Restate word for word the lines of the data below, from the first through the one that has "scene.cycles.volume_bounces = 1;".

-- begin --

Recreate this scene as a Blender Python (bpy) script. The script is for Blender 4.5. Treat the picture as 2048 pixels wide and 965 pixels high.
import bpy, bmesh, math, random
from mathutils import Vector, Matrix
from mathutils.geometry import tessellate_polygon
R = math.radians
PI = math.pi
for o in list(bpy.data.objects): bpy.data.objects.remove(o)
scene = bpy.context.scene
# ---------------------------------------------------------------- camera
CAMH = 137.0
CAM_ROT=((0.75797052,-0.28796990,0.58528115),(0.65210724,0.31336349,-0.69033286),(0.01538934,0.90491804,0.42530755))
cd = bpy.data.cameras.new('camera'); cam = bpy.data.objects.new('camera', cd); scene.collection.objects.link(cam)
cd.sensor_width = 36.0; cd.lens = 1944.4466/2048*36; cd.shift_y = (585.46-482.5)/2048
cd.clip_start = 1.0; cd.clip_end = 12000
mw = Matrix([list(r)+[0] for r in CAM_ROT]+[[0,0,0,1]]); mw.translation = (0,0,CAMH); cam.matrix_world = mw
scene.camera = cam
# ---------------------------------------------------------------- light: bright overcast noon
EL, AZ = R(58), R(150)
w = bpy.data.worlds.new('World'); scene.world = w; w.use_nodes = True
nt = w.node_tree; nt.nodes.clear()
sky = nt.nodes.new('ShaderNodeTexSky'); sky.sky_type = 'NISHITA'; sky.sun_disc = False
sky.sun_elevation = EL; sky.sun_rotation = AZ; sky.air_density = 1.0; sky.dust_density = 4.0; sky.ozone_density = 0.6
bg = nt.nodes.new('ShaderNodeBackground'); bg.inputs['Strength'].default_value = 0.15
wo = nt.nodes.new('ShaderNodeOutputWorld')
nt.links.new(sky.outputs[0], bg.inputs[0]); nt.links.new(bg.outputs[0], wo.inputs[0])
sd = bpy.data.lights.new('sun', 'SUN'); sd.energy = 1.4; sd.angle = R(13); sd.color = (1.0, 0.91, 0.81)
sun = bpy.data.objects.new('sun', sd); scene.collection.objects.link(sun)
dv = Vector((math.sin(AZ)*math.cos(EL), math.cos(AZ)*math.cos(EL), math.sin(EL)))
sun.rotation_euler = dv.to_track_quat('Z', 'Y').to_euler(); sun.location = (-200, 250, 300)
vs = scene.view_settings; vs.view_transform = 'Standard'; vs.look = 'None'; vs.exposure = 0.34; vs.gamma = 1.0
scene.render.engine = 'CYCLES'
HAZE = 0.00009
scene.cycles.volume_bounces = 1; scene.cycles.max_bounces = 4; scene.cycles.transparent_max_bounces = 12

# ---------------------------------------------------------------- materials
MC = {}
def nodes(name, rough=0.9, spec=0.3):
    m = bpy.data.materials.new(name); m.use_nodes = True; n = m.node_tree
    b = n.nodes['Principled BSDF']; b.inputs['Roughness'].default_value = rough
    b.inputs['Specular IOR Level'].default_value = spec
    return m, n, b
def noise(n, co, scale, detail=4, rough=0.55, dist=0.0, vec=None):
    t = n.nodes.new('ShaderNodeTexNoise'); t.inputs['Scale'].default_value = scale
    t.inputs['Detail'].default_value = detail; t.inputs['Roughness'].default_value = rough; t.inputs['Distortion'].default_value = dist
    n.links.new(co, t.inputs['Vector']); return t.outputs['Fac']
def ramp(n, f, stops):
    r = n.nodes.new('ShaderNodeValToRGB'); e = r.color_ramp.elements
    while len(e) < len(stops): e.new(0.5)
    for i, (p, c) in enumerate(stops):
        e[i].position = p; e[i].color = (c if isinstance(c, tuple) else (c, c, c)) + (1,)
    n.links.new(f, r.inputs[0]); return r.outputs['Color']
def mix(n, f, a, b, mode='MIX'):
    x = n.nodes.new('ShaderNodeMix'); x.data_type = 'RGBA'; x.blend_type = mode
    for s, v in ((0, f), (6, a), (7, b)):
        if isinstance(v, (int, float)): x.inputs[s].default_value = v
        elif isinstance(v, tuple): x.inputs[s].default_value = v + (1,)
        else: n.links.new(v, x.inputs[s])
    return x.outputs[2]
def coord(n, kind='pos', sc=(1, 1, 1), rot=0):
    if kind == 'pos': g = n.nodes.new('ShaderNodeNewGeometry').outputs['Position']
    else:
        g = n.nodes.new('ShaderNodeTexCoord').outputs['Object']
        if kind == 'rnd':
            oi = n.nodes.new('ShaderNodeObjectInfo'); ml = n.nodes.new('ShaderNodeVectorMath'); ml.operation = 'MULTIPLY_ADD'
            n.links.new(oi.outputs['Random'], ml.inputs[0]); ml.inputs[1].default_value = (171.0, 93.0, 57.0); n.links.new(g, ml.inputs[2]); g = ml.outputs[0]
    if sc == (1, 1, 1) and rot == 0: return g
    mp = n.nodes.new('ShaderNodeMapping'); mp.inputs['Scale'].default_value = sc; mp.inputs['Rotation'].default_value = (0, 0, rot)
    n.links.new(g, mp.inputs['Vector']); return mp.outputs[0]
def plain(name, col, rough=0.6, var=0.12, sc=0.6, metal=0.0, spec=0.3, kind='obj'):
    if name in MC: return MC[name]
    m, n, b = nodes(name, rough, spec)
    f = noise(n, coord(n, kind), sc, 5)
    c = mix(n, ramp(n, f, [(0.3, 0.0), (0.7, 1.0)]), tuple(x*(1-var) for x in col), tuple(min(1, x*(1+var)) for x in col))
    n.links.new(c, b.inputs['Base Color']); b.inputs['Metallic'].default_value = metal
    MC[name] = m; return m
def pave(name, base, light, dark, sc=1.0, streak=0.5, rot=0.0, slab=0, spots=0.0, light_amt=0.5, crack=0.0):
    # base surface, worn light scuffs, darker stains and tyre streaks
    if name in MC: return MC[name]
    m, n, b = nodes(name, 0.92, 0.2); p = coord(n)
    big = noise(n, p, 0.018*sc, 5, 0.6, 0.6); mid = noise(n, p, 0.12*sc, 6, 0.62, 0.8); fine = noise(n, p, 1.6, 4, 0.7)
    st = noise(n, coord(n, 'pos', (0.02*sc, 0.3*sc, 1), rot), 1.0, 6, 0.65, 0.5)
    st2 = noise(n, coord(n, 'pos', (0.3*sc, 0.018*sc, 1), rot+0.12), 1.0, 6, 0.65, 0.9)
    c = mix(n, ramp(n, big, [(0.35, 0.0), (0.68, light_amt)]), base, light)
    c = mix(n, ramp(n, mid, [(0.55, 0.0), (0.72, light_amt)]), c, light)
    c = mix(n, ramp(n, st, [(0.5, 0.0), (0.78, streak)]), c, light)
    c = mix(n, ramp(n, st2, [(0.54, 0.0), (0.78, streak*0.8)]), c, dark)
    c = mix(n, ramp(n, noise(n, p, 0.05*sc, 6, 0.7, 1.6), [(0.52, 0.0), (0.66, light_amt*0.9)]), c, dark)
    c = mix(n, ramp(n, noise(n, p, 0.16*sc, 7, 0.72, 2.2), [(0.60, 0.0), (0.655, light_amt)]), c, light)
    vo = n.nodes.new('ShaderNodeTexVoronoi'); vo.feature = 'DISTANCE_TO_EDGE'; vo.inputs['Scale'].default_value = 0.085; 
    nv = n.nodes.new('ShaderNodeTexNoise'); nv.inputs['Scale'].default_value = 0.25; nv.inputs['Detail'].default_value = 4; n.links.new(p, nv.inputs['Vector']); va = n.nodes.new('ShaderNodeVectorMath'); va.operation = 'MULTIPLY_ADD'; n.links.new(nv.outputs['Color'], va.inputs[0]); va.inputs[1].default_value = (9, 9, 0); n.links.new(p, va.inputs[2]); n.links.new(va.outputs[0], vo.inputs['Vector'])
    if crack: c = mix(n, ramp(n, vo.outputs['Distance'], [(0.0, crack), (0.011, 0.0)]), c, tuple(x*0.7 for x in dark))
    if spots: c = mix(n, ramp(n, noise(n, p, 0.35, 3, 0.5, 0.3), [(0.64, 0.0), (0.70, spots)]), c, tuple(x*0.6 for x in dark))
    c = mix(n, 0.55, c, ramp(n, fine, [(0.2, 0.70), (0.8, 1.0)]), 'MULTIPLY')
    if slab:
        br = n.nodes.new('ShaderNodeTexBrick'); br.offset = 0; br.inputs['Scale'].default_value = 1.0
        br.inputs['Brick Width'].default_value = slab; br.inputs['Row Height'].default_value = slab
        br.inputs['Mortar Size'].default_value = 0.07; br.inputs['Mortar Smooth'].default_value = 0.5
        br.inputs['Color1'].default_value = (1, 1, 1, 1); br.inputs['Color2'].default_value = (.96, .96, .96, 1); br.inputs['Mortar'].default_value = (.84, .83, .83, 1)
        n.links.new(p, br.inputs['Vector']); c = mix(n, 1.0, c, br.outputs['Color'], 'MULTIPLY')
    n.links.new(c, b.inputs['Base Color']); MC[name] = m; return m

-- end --

*THE RESPONSE:*
Recreate this scene as a Blender Python (bpy) script. The script is for Blender 4.5. Treat the picture as 2048 pixels wide and 965 pixels high.
import bpy, bmesh, math, random
from mathutils import Vector, Matrix
from mathutils.geometry import tessellate_polygon
R = math.radians
PI = math.pi
for o in list(bpy.data.objects): bpy.data.objects.remove(o)
scene = bpy.context.scene
# ---------------------------------------------------------------- camera
CAMH = 137.0
CAM_ROT=((0.75797052,-0.28796990,0.58528115),(0.65210724,0.31336349,-0.69033286),(0.01538934,0.90491804,0.42530755))
cd = bpy.data.cameras.new('camera'); cam = bpy.data.objects.new('camera', cd); scene.collection.objects.link(cam)
cd.sensor_width = 36.0; cd.lens = 1944.4466/2048*36; cd.shift_y = (585.46-482.5)/2048
cd.clip_start = 1.0; cd.clip_end = 12000
mw = Matrix([list(r)+[0] for r in CAM_ROT]+[[0,0,0,1]]); mw.translation = (0,0,CAMH); cam.matrix_world = mw
scene.camera = cam
# ---------------------------------------------------------------- light: bright overcast noon
EL, AZ = R(58), R(150)
w = bpy.data.worlds.new('World'); scene.world = w; w.use_nodes = True
nt = w.node_tree; nt.nodes.clear()
sky = nt.nodes.new('ShaderNodeTexSky'); sky.sky_type = 'NISHITA'; sky.sun_disc = False
sky.sun_elevation = EL; sky.sun_rotation = AZ; sky.air_density = 1.0; sky.dust_density = 4.0; sky.ozone_density = 0.6
bg = nt.nodes.new('ShaderNodeBackground'); bg.inputs['Strength'].default_value = 0.15
wo = nt.nodes.new('ShaderNodeOutputWorld')
nt.links.new(sky.outputs[0], bg.inputs[0]); nt.links.new(bg.outputs[0], wo.inputs[0])
sd = bpy.data.lights.new('sun', 'SUN'); sd.energy = 1.4; sd.angle = R(13); sd.color = (1.0, 0.91, 0.81)
sun = bpy.data.objects.new('sun', sd); scene.collection.objects.link(sun)
dv = Vector((math.sin(AZ)*math.cos(EL), math.cos(AZ)*math.cos(EL), math.sin(EL)))
sun.rotation_euler = dv.to_track_quat('Z', 'Y').to_euler(); sun.location = (-200, 250, 300)
vs = scene.view_settings; vs.view_transform = 'Standard'; vs.look = 'None'; vs.exposure = 0.34; vs.gamma = 1.0
scene.render.engine = 'CYCLES'
HAZE = 0.00009
scene.cycles.volume_bounces = 1; scene.cycles.max_bounces = 4; scene.cycles.transparent_max_bounces = 12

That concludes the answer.